▸ **REQUIREMENTS**: Of the lines listed below, return exactly those that run from the line containing "Model this scene" through the line containing "CREAM = (1.0, 0.72, 0.38)", both included.

▸ **RECORDS TO USE**:
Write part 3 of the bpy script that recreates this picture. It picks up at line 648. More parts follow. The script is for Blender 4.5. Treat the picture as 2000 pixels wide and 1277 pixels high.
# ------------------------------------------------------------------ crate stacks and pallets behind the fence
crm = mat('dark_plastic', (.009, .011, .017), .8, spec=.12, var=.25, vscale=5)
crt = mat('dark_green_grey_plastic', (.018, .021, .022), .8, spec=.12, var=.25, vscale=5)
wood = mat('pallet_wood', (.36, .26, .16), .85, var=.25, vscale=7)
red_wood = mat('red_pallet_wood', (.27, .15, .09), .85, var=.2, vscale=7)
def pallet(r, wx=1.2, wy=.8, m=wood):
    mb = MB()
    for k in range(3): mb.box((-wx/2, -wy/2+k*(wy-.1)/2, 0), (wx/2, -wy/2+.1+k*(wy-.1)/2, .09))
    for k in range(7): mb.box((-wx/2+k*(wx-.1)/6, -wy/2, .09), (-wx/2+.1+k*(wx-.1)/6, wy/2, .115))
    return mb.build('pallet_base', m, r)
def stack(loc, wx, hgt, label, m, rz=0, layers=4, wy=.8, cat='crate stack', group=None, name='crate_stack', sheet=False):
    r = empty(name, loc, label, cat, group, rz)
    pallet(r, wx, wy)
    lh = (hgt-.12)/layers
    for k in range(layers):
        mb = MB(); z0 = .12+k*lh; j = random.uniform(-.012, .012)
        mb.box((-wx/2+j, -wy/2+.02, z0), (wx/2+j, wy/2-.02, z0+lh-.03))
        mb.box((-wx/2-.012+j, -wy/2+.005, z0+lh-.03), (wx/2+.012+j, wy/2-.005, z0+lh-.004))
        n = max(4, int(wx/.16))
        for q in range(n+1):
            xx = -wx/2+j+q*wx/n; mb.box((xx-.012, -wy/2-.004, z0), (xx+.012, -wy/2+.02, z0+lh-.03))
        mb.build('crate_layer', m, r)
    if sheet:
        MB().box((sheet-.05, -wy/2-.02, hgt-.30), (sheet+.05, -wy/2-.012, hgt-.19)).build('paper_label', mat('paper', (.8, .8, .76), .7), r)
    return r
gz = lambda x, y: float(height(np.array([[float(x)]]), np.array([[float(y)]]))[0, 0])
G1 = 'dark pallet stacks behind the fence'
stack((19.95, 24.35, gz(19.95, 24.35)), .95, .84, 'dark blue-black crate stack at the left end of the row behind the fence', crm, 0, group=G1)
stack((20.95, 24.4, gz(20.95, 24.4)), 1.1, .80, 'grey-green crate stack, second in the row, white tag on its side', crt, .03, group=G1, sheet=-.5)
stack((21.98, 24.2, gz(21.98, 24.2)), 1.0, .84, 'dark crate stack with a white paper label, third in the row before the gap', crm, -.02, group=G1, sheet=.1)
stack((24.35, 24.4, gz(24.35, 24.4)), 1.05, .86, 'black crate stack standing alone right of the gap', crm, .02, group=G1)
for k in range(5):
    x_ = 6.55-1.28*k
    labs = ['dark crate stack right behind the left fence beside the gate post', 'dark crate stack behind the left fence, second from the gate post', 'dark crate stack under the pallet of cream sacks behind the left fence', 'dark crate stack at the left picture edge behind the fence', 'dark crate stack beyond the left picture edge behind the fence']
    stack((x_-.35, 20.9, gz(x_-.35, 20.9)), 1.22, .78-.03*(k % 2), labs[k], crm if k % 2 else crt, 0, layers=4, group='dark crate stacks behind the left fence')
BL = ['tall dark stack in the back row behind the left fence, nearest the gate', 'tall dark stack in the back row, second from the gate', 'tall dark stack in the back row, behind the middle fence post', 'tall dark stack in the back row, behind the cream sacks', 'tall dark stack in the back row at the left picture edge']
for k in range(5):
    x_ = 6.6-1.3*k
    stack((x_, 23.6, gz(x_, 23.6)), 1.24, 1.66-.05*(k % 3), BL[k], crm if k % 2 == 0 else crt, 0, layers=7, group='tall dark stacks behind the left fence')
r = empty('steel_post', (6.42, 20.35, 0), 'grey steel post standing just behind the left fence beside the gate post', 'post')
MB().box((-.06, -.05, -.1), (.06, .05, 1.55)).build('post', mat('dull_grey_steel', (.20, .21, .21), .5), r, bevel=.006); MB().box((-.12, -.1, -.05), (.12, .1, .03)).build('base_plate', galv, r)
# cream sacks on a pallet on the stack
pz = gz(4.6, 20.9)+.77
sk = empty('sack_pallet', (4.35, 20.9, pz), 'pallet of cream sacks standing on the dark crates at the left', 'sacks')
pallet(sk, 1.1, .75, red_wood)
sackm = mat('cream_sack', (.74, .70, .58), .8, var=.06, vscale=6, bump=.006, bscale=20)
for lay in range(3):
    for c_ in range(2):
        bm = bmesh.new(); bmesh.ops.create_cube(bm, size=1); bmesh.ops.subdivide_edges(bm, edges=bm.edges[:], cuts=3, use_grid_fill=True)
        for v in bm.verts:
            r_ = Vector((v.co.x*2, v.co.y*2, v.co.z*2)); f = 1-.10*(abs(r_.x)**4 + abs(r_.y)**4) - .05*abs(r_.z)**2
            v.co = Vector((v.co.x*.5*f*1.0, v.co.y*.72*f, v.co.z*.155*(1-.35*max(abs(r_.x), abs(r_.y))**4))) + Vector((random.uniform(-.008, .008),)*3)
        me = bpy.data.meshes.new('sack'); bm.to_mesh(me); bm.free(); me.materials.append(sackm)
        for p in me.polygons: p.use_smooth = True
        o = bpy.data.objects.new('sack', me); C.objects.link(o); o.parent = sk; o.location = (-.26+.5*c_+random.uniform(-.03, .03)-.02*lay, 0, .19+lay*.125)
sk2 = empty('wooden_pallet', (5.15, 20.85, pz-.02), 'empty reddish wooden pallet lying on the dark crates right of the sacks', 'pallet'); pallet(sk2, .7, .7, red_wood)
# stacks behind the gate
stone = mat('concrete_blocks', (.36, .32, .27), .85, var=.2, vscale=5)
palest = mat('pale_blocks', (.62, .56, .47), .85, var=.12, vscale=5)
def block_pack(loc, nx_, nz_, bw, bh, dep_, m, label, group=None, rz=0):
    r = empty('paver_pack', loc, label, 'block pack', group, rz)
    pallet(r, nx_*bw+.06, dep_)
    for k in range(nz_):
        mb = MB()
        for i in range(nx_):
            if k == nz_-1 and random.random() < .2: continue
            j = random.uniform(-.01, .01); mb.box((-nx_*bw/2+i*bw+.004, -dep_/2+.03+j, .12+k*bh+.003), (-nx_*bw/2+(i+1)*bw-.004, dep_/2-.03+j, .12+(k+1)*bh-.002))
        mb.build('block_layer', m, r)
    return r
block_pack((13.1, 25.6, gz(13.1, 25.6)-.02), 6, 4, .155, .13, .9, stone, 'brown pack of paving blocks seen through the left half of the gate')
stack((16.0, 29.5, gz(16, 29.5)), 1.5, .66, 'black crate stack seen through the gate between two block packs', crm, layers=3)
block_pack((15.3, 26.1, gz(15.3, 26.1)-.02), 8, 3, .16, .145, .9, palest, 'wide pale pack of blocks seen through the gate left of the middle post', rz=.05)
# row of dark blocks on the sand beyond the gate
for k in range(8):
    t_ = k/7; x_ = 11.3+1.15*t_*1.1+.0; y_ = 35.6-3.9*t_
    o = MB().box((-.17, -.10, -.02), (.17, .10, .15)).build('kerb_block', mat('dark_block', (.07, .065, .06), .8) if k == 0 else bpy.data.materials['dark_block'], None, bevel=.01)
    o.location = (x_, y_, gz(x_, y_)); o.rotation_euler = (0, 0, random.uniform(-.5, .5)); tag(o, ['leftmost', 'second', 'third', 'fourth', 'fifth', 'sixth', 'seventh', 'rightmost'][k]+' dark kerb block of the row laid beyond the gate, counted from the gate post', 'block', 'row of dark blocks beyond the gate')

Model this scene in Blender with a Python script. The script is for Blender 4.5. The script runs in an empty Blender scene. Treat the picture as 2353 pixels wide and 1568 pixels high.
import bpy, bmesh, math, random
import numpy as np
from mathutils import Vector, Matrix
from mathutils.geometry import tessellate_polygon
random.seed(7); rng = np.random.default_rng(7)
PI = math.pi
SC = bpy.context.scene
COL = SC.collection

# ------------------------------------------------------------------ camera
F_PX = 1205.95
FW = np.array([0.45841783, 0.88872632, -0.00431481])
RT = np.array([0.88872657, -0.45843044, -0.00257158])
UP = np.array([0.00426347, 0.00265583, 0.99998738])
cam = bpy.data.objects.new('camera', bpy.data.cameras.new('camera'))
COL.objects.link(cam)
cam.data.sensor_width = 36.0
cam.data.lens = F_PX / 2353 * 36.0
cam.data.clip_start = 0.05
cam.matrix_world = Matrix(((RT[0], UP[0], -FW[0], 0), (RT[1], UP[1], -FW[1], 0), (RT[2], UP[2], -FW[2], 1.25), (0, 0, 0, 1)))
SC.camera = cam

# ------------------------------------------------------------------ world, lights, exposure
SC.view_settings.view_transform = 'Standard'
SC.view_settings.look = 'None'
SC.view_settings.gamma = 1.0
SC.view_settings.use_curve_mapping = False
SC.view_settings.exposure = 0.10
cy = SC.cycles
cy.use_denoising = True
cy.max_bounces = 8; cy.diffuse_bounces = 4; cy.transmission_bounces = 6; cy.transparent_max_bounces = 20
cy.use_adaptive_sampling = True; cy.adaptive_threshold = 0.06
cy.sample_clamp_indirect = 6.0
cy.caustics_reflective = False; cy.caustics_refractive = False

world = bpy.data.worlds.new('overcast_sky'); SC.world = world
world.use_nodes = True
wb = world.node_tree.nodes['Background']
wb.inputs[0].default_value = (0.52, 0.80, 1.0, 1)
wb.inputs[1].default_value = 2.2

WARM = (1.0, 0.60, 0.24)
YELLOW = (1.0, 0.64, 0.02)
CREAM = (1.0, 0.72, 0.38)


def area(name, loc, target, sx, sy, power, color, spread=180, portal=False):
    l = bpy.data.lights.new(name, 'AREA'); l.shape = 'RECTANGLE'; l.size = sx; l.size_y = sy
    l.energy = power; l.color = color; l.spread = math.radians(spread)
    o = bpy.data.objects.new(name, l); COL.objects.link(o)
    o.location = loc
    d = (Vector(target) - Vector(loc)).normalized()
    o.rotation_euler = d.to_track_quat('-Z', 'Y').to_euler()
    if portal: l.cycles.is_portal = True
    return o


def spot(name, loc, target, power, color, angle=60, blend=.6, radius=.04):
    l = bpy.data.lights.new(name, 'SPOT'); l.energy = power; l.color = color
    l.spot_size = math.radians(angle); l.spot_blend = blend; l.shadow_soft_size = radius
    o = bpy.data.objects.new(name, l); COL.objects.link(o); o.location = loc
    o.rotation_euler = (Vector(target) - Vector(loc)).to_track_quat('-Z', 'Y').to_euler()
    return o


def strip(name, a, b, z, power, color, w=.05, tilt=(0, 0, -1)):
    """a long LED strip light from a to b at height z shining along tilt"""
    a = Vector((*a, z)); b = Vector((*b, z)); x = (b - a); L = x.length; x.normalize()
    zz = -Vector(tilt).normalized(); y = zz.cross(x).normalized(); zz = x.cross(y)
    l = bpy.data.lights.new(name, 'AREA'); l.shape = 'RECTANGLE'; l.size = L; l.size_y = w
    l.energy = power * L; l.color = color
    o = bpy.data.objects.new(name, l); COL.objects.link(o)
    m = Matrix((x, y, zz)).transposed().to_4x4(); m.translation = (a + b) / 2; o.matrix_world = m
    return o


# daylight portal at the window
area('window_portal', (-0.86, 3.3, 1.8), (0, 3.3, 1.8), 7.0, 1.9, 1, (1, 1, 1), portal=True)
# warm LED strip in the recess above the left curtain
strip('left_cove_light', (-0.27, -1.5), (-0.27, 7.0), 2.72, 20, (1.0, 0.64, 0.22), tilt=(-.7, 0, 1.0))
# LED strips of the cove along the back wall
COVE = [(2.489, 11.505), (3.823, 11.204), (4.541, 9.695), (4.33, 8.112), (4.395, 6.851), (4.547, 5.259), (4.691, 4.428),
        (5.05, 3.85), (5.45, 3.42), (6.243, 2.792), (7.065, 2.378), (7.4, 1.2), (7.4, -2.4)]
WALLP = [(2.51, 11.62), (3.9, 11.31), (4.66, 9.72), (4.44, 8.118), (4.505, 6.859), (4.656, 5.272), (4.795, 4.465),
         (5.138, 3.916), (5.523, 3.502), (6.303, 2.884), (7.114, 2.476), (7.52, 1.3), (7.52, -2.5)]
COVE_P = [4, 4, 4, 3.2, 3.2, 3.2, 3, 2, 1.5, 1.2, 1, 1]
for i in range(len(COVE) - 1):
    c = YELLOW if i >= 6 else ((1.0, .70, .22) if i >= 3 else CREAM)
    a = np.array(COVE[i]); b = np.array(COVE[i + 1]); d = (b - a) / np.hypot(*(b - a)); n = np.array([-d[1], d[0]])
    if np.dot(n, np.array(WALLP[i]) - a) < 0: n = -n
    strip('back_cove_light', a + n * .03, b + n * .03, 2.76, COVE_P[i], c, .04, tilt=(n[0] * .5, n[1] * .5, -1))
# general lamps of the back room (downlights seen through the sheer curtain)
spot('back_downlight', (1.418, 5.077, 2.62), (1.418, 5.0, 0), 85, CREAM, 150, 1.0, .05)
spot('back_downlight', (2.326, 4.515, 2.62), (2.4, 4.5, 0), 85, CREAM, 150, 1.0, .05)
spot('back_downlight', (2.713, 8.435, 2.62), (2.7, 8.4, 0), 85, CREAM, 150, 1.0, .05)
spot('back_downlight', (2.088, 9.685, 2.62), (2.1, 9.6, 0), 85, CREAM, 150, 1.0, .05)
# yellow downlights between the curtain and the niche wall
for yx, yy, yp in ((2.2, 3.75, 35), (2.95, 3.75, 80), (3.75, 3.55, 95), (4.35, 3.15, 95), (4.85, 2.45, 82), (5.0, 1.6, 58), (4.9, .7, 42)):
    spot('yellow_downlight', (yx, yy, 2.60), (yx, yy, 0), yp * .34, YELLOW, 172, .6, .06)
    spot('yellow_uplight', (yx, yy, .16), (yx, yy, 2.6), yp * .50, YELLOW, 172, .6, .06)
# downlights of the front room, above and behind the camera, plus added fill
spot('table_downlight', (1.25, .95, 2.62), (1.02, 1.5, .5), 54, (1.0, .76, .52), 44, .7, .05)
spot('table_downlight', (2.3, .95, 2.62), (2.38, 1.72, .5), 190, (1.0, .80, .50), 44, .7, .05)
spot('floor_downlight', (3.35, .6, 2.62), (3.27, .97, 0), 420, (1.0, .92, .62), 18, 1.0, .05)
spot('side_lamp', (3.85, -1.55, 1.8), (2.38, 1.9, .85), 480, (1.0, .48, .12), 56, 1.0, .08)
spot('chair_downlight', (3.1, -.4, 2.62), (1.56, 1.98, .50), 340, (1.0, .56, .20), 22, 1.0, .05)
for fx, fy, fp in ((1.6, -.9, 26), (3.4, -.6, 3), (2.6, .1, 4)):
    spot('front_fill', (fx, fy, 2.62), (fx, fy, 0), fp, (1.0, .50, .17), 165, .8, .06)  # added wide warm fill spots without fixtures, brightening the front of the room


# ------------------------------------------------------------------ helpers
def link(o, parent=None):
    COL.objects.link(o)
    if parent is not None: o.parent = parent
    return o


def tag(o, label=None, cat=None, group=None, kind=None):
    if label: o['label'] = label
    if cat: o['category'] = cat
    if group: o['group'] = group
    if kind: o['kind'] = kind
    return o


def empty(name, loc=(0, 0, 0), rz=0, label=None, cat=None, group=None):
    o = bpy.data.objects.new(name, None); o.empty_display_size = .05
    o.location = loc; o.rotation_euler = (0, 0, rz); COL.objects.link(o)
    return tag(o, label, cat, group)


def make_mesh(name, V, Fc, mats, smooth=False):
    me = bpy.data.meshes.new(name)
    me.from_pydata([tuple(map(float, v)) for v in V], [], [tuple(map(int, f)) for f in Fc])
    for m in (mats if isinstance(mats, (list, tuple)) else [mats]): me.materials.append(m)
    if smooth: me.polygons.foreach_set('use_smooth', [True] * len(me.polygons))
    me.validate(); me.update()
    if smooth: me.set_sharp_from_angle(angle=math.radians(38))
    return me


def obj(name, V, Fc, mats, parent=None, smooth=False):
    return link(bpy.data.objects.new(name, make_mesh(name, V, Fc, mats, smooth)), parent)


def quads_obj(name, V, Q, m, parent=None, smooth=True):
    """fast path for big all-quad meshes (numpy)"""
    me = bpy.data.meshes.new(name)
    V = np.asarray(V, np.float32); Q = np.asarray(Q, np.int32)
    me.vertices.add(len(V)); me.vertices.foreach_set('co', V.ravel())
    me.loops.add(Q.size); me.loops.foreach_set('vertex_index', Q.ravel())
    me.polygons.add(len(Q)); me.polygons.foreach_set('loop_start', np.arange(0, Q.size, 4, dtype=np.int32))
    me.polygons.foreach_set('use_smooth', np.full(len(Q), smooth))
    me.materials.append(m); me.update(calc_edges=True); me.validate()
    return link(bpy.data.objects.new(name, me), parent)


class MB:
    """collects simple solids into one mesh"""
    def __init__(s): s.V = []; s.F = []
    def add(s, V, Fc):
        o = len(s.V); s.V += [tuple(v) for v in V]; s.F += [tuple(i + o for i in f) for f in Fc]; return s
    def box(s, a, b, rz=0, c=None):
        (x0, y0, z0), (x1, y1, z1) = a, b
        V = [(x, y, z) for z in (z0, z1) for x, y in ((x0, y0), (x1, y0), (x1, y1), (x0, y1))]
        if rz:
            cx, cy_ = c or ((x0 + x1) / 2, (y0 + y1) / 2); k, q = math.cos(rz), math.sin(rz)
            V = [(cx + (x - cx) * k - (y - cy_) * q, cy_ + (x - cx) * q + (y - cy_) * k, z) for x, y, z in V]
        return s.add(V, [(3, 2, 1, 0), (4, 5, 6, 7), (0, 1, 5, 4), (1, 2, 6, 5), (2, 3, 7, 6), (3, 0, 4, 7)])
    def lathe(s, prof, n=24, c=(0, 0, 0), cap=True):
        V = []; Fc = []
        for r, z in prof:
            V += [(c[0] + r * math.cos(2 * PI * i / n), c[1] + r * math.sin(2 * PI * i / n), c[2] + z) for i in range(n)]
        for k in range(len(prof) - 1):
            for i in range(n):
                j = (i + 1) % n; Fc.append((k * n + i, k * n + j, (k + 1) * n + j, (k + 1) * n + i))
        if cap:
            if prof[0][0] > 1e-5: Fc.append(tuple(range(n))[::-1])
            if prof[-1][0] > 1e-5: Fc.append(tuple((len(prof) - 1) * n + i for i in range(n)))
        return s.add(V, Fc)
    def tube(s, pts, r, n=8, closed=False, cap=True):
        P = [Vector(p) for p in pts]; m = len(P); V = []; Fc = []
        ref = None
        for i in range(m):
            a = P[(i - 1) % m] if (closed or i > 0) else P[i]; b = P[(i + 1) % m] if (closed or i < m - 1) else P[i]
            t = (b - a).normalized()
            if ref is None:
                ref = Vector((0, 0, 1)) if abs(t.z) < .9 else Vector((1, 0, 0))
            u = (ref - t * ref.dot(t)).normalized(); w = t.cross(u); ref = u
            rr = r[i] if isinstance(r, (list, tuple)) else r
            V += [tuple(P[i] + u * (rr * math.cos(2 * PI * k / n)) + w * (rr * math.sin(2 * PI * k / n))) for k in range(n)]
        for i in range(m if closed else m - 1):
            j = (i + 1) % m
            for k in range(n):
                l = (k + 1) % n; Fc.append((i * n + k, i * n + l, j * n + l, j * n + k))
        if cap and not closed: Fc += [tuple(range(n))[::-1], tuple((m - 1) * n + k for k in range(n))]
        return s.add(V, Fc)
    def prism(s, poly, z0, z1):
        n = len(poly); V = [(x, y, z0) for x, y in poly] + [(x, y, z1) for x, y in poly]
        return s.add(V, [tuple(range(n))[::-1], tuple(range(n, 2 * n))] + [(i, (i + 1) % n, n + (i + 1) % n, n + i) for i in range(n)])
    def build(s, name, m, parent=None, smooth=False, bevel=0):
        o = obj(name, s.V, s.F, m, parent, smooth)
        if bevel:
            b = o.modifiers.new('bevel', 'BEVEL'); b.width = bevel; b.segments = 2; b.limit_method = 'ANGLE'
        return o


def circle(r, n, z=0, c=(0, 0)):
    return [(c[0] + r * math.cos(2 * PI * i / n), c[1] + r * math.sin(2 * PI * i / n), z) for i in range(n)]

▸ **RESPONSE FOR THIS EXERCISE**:
Model this scene in Blender with a Python script. The script is for Blender 4.5. The script runs in an empty Blender scene. Treat the picture as 2353 pixels wide and 1568 pixels high.
import bpy, bmesh, math, random
import numpy as np
from mathutils import Vector, Matrix
from mathutils.geometry import tessellate_polygon
random.seed(7); rng = np.random.default_rng(7)
PI = math.pi
SC = bpy.context.scene
COL = SC.collection

# ------------------------------------------------------------------ camera
F_PX = 1205.95
FW = np.array([0.45841783, 0.88872632, -0.00431481])
RT = np.array([0.88872657, -0.45843044, -0.00257158])
UP = np.array([0.00426347, 0.00265583, 0.99998738])
cam = bpy.data.objects.new('camera', bpy.data.cameras.new('camera'))
COL.objects.link(cam)
cam.data.sensor_width = 36.0
cam.data.lens = F_PX / 2353 * 36.0
cam.data.clip_start = 0.05
cam.matrix_world = Matrix(((RT[0], UP[0], -FW[0], 0), (RT[1], UP[1], -FW[1], 0), (RT[2], UP[2], -FW[2], 1.25), (0, 0, 0, 1)))
SC.camera = cam

# ------------------------------------------------------------------ world, lights, exposure
SC.view_settings.view_transform = 'Standard'
SC.view_settings.look = 'None'
SC.view_settings.gamma = 1.0
SC.view_settings.use_curve_mapping = False
SC.view_settings.exposure = 0.10
cy = SC.cycles
cy.use_denoising = True
cy.max_bounces = 8; cy.diffuse_bounces = 4; cy.transmission_bounces = 6; cy.transparent_max_bounces = 20
cy.use_adaptive_sampling = True; cy.adaptive_threshold = 0.06
cy.sample_clamp_indirect = 6.0
cy.caustics_reflective = False; cy.caustics_refractive = False

world = bpy.data.worlds.new('overcast_sky'); SC.world = world
world.use_nodes = True
wb = world.node_tree.nodes['Background']
wb.inputs[0].default_value = (0.52, 0.80, 1.0, 1)
wb.inputs[1].default_value = 2.2

WARM = (1.0, 0.60, 0.24)
YELLOW = (1.0, 0.64, 0.02)
CREAM = (1.0, 0.72, 0.38)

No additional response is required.